Trump: Meeting Putin may be easier than attending UK & NATO summit

Trump: Meeting Putin may be easier than attending UK & NATO summit
US President Donald Trump’s first dedicated bilateral meeting with his Russian counterpart will probably be easier than his UK visit and NATO summit, he said before leaving for his European tour.

Trump outlined his plans for the upcoming days to journalists before boarding a helicopter.

“I have NATO, I have the UK, which is in somewhat turmoil, and I have Putin. Frankly, Putin may be the easiest of them all, who would think?” he said. Trump added that he considered Russia as America’s competitor but that getting along with one, be it Russia or China, is “a good thing”.

Trump’s program for the European tour includes a two-day NATO summit in Brussels, a long-awaited visit to Britain and a stop in Helsinki, where his meeting with Putin is to take place.

Ahead of the meetings, the EU’s Donald Tusk warned Trump that he should tone down his anti-European rhetoric, because the US doesn’t have many allies. Trump later tried to play down the squabbling, saying Washington had enough allies, but stressed that it will not let them “take advantage” of the US.

The visit to British comes as the UK government is in turmoil after resignations of several ministers over the terms of the UK’s divorce with the EU. Trump said he may meet now-former Foreign Minister Boris Johnson, whom he considered a good friend.

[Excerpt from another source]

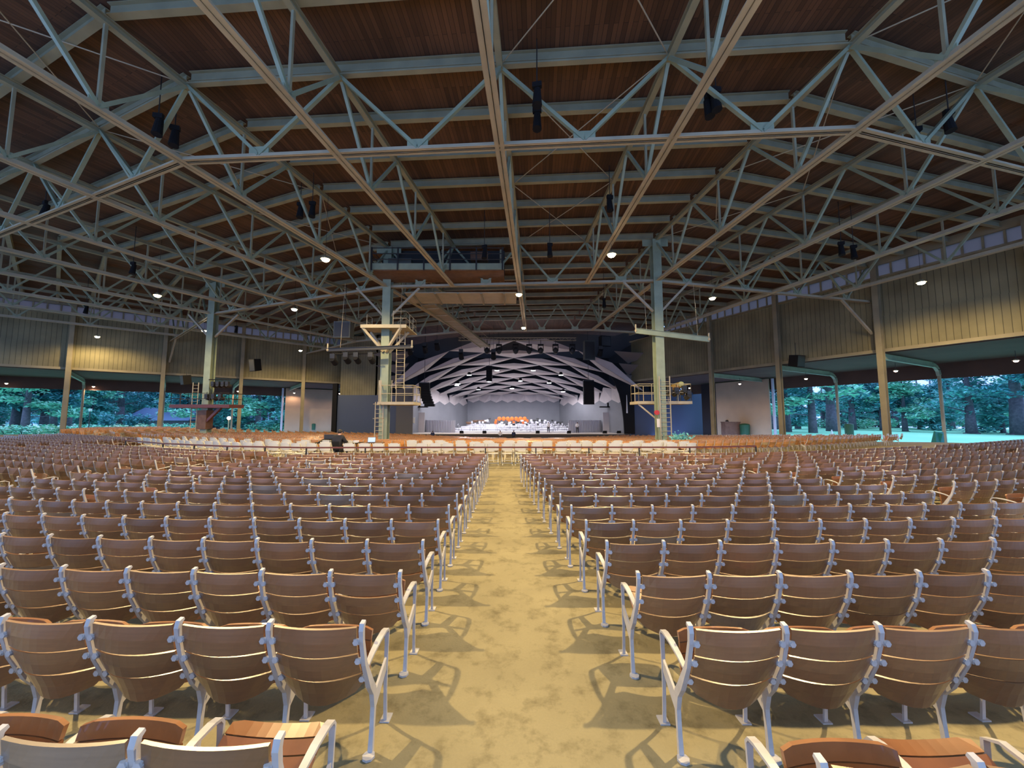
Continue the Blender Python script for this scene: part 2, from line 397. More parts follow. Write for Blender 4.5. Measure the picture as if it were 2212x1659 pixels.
# ------------------------------------------------------------------ radial trusses (converge on the stage)
def side_words(j):
    if j == 0: return 'above the centre aisle'
    n = abs(j); sd = 'left' if j > 0 else 'right'
    return f'{ORD[n-1]} {sd} of the central one'
for j in range(-5, 10):
    for k in range(3):
        if k == 2 and j % 2: continue
        r0, r1 = RING[k], RING[k+1]
        if k == 0: r0 = 91.5
        p, q = node(j, r0, HB), node(j, r1, HB); mid = (p+q)/2
        part = ('near length','middle length','far length')[k]
        t = thing('radial_truss', f'steel truss running toward the stage, {side_words(j)}, {part}', 'truss', mid, 0, 'long radial trusses', True)
        mb = MB(); mb.chord(p, q, .34, .22); mb.build('bottom_chord', M['steel_lit'], t)
        mb = MB(); mb.ibeam(node(j,r0,HR-.33), node(j,r1,HR-.33), .22, .24); mb.build('top_chord', M['steel'], t)
        N = [node(j, RING[k]+(RING[k+1]-RING[k])*s/6, HR-.3) for s in range(7)]
        B = [node(j, RING[k]+(RING[k+1]-RING[k])*s/6, HB+.05) for s in range(7)]
        if k == 0: N[0] = node(j, 91.6, HR-.3)
        for s in (1, 3, 5):
            for e in (N[s-1], N[s+1]):
                mb = MB(); mb.bar(B[s], e, .12, .12, (q-p)); mb.build('brace', M['steel_blue'], t)
            mb = MB(); mb.bar(B[s], N[s], .09, .09, (q-p)); mb.build('post', M['steel'], t)
            mb = MB(); gusset(mb, B[s]+Vector((0,0,.1)), q-p, .5, .3); mb.build('gusset_plate', M['steel_blue'], t)
# thin diagonal rods in the roof plane
n = 0
for ja, jb, side in ((0,-1,'right'), (2,3,'left'), (-2,-3,'right')):
    for k in (0, 1):
        for s in (0, 3):
            ra = RING[k]+(RING[k+1]-RING[k])*s/6; rb = RING[k]+(RING[k+1]-RING[k])*(s+3)/6
            if ra > 91: ra = 91.5
            for u, v in ((ja, jb), (jb, ja)):
                mb = MB(); mb.tube(node(u, ra, HR-.24), node(v, rb, HR-.24), .022, n=6)
                o = mb.build('brace_rod', M['steel_lit']); n += 1
                tag(o, f'thin steel tie rod crossing below the roof boards, {ORD[n-1]} counted from the centre aisle', 'tie rod', 'thin roof tie rods')
# ------------------------------------------------------------------ tall inner columns
def big_column(j, label, extra=None):
    p = node(j, RING[2], 0); z0 = floor_z(p.x, p.y)-.02
    t = thing('steel_column', label, 'column', (p.x, p.y, z0), 0, None, True)
    mb = MB()
    for q in (-1, 1): mb.box(p.x-.29, p.x+.29, p.y+q*.30-.02, p.y+q*.30+.02, z0, HR-.35)
    mb.box(p.x-.02, p.x+.02, p.y-.28, p.y+.28, z0, HR-.35)
    mb.build('shaft', M['steel_blue'], t)
    mb = MB(); mb.box(p.x-.42, p.x+.42, p.y-.42, p.y+.42, z0, z0+.05); mb.build('base_plate', M['steel'], t)
    mb = MB(); mb.prism([(p.x-.9,p.y-.03),(p.x+.9,p.y-.03),(p.x+.9,p.y+.03),(p.x-.9,p.y+.03)], HR-.75, HR-.2); mb.build('cap_plate', M['steel_blue'], t)
    for sx in (-1, 1):
        mb = MB(); a = Vector((p.x+sx*.28, p.y, HB-2.2)); b = Vector((p.x+sx*2.3, p.y+(.9 if False else 0), HB-.1)); mb.bar(a, b, .14, .14); mb.build('knee_brace', M['steel_lit'], t)
    return t, p, z0
colL, pL, zL = big_column(2, 'tall blue-grey steel column left of the stage, ladder at its foot')
colR, pR, zR = big_column(-2, 'tall blue-grey steel column right of the stage, beside green plant')
colB, pB, zB = big_column(6, 'tall steel column at far left carrying a brown platform')
# ------------------------------------------------------------------ side walls: columns, siding, clerestory, canopies
WRAD = [94.8, 87.0, 79.2, 71.2, 63.4, 55.4, 47.7, 40.6]
CNT = {'right':0, 'left':0}
winn = 0
for side in ('right', 'left'):
    zt0, zt1 = 7.1, 13.2
    # siding as one wall with uv in metres
    a, b = wpt(side, WRAD[0]), wpt(side, 36.0 if side == 'left' else 33.5)
    ex = (b-a).normalized(); nrm = Vector((ex.y, -ex.x, 0)) if side == 'left' else Vector((-ex.y, ex.x, 0))
    outn = (wpt(side, 60, 1)-wpt(side, 60, 0)).normalized()
    Lw = (b-a).length; polys = []
    def slab(z0, z1, o0, o1):
        A = [a+outn*o0, b+outn*o0]; Bq = [a+outn*o1, b+outn*o1]
        def vz(p, z): return Vector((p.x, p.y, z))
        polys.append(([vz(A[0],z0), vz(A[1],z0), vz(A[1],z1), vz(A[0],z1)], [(0,z0),(Lw,z0),(Lw,z1),(0,z1)]))
        polys.append(([vz(Bq[0],z0), vz(Bq[0],z1), vz(Bq[1],z1), vz(Bq[1],z0)], [(0,z0),(0,z1),(Lw,z1),(Lw,z0)]))
        polys.append(([vz(A[0],z0), vz(Bq[0],z0), vz(Bq[1],z0), vz(A[1],z0)], [(0,0),(0,.1),(Lw,.1),(Lw,0)]))
        polys.append(([vz(A[0],z1), vz(A[1],z1), vz(Bq[1],z1), vz(Bq[0],z1)], [(0,0),(Lw,0),(Lw,.1),(0,.1)]))
    slab(zt0, 10.05, .22, .34); slab(10.05, zt1, .30, .42)
    uvquad('wall_'+side, polys, M['siding'])
    mb = MB(); mb.bar(a+outn*.18+Vector((0,0,zt0+.12)), b+outn*.18+Vector((0,0,zt0+.12)), .16, .26)
    mb.build('trim_1' if side == 'right' else 'trim_2', M['column'], kind='structure')
    mb = MB(); mb.bar(a+outn*.1+Vector((0,0,zt1+.06)), b+outn*.1+Vector((0,0,zt1+.06)), .3, .16)
    mb.bar(a+outn*.1+Vector((0,0,14.66)), b+outn*.1+Vector((0,0,14.66)), .3, .74)
    mb.build('trim_3' if side == 'right' else 'trim_4', M['column'], kind='structure')
    for i in range(len(WRAD)-1):
        pa, pb = wpt(side, WRAD[i], .15), wpt(side, WRAD[i+1], .15); winn += 1
        mb = MB(); npn = 8; mbp = MB(); mbf = MB()
        for q in range(npn+1):
            c = pa.lerp(pb, (q+.0)/npn); mbf.bar(Vector((c.x,c.y,zt1+.1)), Vector((c.x,c.y,14.3)), .16, .12, pb-pa)
        fr = mbf.build(f'window_{winn}', M['column'], kind='structure')
        mbp.bar(Vector((pa.x,pa.y,13.76)), Vector((pb.x,pb.y,13.76)), .012, 1.06)
        o = mbp.build('window_pane', M['pane']); o.parent = fr
    # columns, canopy arms, outer posts
    for i, r in enumerate(WRAD):
        p = wpt(side, r, -.12); z0 = floor_z(p.x, p.y)-.02
        if side == 'right' and r < 44: continue
        q = wpt(side, r, 9.6)
        t = thing('wall_column', f'tan steel wall column on the {side} side, {ORD[len(WRAD)-1-i]} from the stage end', 'column', (p.x,p.y,z0), 0, f'{side} wall columns', True)
        rot = Matrix.Translation((p.x,p.y,0)) @ Matrix.Rotation(math.atan2(outn.y, outn.x), 4, 'Z')
        mb = MB()
        for s in (-1, 1): mb.box(s*.19-.015, s*.19+.015, -.20, .20, z0, 14.5, M4=rot)
        mb.box(-.18, .18, -.015, .015, z0, 14.5, M4=rot); mb.build('shaft', M['column'], t)
        if r < 91:
            zq = -.93
            t2 = thing('canopy_support', f'blue-grey canopy arm and outer post on the {side} side, {ORD[len(WRAD)-1-i]} from the stage end', 'canopy support', (q.x,q.y,zq), 0, f'{side} canopy supports', True)
            pi = wpt(side, r, .1)
            mb = MB(); q1 = pi.lerp(q, .88)
            mb.ibeam(Vector((pi.x,pi.y,6.75)), Vector((q1.x,q1.y,6.5)), .24, .46)
            prev = Vector((q1.x,q1.y,6.5))
            for aa in (30, 60, 90):
                f = .88+.12*math.sin(R(aa)); c = pi.lerp(q, f); nx = Vector((c.x, c.y, 6.5-.9*(1-math.cos(R(aa))))); mb.ibeam(prev, nx, .24, .34); prev = nx
            mb.build('arm', M['steel_blue'], t2)
            mb = MB(); mb.tube((q.x,q.y,zq), (q.x,q.y,5.7), .13, n=10); mb.build('post', M['column'], t2)
    # canopy roof (one sloping sheet with a fascia)
    c0, c1 = wpt(side, WRAD[0], .45), wpt(side, 34, .45); d0, d1 = wpt(side, WRAD[0], 10.1), wpt(side, 34, 10.1)
    mb = MB()
    lo = [Vector((c0.x,c0.y,7.02)), Vector((c1.x,c1.y,7.02)), Vector((d1.x,d1.y,6.72)), Vector((d0.x,d0.y,6.72))]
    mb.add(lo+[v+Vector((0,0,.12)) for v in lo], [(0,1,2,3),(7,6,5,4),(0,4,5,1),(1,5,6,2),(2,6,7,3),(3,7,4,0)])
    mb.bar(Vector((d0.x,d0.y,6.05)), Vector((d1.x,d1.y,6.05)), .08, 1.45)
    mb.build('ceiling_canopy', M['canopy'], kind='structure')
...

He told reporters: "Boris Johnson’s a friend of mine, he’s been very very nice to me, very supportive”, and added, "I like Boris Johnson, I’ve always liked him."

The former British Foreign Secretary has been glowing about the US president in recent weeks, suggesting in a leaked Buzzfeed recording that "you might get somewhere" with Trump at the center of Brexit negotiations and that Johnson had "become more and more convinced that there is method in his madness."

Trump was not so fully supportive of the embattled UK Prime Minister Theresa May, however failing to endorse her leadership when asked if she could stay in power, replying: "That's up to the people.”

The US president will hold talks with May at her country retreat Chequers, before meeting the Queen at Windsor Castle, and concludes his UK trip by touring his Scottish golf resorts.

READ MORE: ‘Keep low profile’ – US Embassy warns citizens ahead of Trump UK visit protests

Trump won't be hanging around in London for too long when he arrives, where it's thought thousands of protesters are expected to line the streets on Friday, accompanied by a giant blimp of a baby Donald Trump that will take to the skies to mark his visit.

The meeting with Putin is arguably the most attention-drawing leg of the tour, considering the accusations in the US that Trump owes his current office to the Russian president and that there may have been collusion between the Trump campaign and the Kremlin.

Trump denies such a collusion took place while the Russian government insists that it never meddled in the 2016 election.